Request → Where a line in the listing contains the string "parts", copy that line out.

Data excerpt →

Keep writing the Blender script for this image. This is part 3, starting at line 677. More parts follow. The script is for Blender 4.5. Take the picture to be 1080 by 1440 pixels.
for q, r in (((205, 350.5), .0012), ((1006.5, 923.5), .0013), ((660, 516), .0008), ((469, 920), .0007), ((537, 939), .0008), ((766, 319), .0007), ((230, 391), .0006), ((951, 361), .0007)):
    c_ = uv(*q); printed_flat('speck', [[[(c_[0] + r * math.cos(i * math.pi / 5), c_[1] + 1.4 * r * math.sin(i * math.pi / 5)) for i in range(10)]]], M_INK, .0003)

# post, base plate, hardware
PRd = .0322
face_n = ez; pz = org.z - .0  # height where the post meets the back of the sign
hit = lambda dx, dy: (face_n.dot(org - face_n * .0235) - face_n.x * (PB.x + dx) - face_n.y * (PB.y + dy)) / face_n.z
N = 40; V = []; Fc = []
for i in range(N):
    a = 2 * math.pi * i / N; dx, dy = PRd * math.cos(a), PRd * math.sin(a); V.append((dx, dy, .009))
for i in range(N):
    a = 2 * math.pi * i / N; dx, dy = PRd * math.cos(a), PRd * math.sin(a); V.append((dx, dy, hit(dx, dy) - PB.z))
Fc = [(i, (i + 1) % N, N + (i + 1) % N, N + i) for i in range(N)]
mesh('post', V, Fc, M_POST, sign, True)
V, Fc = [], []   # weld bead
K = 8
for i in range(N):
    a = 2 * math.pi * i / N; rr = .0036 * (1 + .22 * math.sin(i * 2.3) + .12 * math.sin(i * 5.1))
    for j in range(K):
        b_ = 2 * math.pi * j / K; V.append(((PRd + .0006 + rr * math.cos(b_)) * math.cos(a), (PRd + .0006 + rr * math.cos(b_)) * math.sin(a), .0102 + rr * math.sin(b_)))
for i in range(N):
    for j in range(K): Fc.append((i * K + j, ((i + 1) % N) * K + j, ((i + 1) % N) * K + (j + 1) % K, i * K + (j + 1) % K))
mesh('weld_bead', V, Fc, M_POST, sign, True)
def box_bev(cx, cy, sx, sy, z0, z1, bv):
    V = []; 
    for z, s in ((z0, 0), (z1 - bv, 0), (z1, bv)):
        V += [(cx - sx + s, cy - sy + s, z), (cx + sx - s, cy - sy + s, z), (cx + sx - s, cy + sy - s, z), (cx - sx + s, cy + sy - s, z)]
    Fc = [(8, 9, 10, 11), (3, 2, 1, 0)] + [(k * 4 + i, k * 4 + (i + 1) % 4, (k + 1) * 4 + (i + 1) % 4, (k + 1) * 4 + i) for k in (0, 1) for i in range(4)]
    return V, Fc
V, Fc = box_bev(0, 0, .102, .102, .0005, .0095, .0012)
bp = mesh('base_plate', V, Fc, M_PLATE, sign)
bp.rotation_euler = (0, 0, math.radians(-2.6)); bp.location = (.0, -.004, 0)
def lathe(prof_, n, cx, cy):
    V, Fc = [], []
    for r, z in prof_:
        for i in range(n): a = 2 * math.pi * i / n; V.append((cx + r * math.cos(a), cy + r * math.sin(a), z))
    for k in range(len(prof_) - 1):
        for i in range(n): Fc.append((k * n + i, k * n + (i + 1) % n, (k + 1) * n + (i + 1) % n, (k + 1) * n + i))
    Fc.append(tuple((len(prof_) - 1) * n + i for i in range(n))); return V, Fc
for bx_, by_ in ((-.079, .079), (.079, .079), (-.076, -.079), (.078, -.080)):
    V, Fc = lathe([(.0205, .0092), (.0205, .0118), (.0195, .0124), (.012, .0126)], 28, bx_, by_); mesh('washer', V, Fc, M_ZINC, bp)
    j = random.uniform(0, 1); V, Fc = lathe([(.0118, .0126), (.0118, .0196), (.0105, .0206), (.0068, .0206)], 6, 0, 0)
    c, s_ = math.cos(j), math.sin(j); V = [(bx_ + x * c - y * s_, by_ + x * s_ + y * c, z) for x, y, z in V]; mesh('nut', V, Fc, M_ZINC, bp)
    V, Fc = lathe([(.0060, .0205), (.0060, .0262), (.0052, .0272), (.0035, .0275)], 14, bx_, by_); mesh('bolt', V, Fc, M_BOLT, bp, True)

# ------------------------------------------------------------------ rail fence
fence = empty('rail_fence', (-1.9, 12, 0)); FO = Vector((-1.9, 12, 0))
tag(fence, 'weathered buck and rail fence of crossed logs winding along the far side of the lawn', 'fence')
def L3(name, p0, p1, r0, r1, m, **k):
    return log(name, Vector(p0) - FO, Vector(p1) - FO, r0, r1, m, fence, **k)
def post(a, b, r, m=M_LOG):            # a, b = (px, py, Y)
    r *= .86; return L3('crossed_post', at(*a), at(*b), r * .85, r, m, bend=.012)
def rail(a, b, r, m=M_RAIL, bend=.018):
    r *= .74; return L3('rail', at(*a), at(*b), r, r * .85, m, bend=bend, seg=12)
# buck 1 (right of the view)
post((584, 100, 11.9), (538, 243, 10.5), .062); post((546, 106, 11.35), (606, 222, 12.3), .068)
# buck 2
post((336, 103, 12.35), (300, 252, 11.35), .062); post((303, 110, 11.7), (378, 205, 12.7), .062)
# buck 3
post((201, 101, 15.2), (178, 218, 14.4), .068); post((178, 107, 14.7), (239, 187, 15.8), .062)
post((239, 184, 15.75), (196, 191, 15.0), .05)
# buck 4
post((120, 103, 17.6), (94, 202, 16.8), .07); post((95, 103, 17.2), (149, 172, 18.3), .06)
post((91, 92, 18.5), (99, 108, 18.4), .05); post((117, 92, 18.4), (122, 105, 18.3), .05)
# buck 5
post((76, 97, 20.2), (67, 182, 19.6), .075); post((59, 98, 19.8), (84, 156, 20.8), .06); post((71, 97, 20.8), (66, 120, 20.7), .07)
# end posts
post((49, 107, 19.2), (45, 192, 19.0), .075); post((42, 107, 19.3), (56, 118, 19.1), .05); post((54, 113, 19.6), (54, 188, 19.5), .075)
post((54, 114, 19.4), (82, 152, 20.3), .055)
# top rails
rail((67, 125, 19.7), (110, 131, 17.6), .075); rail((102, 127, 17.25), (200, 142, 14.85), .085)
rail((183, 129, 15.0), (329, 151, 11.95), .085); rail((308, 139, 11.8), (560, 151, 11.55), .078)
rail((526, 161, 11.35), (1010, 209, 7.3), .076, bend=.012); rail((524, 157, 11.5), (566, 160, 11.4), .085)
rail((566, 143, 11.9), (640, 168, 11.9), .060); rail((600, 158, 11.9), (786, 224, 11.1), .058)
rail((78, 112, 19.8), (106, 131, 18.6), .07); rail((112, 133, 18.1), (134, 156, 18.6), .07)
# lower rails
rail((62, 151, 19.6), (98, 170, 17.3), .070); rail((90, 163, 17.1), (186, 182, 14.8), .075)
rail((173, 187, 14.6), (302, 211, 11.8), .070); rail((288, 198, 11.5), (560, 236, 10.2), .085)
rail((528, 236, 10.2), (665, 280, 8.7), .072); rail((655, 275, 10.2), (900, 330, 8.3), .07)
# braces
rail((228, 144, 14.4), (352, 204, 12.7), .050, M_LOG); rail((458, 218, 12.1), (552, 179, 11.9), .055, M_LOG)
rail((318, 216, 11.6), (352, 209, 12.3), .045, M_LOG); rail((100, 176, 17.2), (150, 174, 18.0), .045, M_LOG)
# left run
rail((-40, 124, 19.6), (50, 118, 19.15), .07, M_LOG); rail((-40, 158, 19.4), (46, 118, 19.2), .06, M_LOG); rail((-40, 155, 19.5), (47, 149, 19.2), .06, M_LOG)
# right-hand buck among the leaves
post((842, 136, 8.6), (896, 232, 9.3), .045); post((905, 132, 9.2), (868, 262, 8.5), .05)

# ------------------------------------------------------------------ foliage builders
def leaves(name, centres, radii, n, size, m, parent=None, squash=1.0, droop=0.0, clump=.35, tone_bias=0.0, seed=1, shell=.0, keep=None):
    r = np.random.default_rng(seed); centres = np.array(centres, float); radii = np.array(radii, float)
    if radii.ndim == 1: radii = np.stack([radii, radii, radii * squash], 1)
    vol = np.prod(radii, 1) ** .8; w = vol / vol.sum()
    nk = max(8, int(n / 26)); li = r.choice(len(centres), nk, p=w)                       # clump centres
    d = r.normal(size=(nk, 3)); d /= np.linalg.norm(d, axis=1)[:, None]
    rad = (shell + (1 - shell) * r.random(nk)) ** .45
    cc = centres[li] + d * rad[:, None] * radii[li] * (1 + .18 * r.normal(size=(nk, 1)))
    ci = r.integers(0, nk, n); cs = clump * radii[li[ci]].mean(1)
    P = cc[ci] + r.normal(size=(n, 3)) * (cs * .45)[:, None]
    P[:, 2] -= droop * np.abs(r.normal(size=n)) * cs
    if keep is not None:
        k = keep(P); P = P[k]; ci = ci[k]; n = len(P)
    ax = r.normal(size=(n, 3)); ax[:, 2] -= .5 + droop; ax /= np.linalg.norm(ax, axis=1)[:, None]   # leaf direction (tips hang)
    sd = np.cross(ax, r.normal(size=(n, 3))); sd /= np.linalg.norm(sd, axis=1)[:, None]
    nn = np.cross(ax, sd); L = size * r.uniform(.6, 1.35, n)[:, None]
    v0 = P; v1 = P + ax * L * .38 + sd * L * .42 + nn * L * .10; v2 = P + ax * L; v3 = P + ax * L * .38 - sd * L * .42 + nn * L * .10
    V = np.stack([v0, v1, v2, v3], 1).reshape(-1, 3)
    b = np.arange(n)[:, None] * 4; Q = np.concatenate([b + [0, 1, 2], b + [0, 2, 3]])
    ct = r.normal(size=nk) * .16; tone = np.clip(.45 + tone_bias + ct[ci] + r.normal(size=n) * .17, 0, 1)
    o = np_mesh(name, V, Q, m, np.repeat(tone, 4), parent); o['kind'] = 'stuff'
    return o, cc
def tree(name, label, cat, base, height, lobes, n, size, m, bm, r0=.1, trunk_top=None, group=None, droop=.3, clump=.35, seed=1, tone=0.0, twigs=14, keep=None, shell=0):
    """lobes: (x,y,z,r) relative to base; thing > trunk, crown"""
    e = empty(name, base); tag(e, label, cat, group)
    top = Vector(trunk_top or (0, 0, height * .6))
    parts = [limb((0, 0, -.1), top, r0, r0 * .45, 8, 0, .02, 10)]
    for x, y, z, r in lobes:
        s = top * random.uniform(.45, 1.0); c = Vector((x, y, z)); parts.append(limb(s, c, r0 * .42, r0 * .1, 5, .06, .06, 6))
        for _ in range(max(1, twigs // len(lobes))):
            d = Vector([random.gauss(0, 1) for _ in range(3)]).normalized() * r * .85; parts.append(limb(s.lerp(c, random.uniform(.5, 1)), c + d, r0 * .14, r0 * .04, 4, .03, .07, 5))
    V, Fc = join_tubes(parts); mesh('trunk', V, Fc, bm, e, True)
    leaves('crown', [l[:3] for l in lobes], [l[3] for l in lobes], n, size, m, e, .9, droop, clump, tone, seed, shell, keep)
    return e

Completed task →
Keep writing the Blender script for this image. This is part 3, starting at line 677. More parts follow. The script is for Blender 4.5. Take the picture to be 1080 by 1440 pixels.
    parts = [limb((0, 0, -.1), top, r0, r0 * .45, 8, 0, .02, 10)]
        s = top * random.uniform(.45, 1.0); c = Vector((x, y, z)); parts.append(limb(s, c, r0 * .42, r0 * .1, 5, .06, .06, 6))
            d = Vector([random.gauss(0, 1) for _ in range(3)]).normalized() * r * .85; parts.append(limb(s.lerp(c, random.uniform(.5, 1)), c + d, r0 * .14, r0 * .04, 4, .03, .07, 5))
    V, Fc = join_tubes(parts); mesh('trunk', V, Fc, bm, e, True)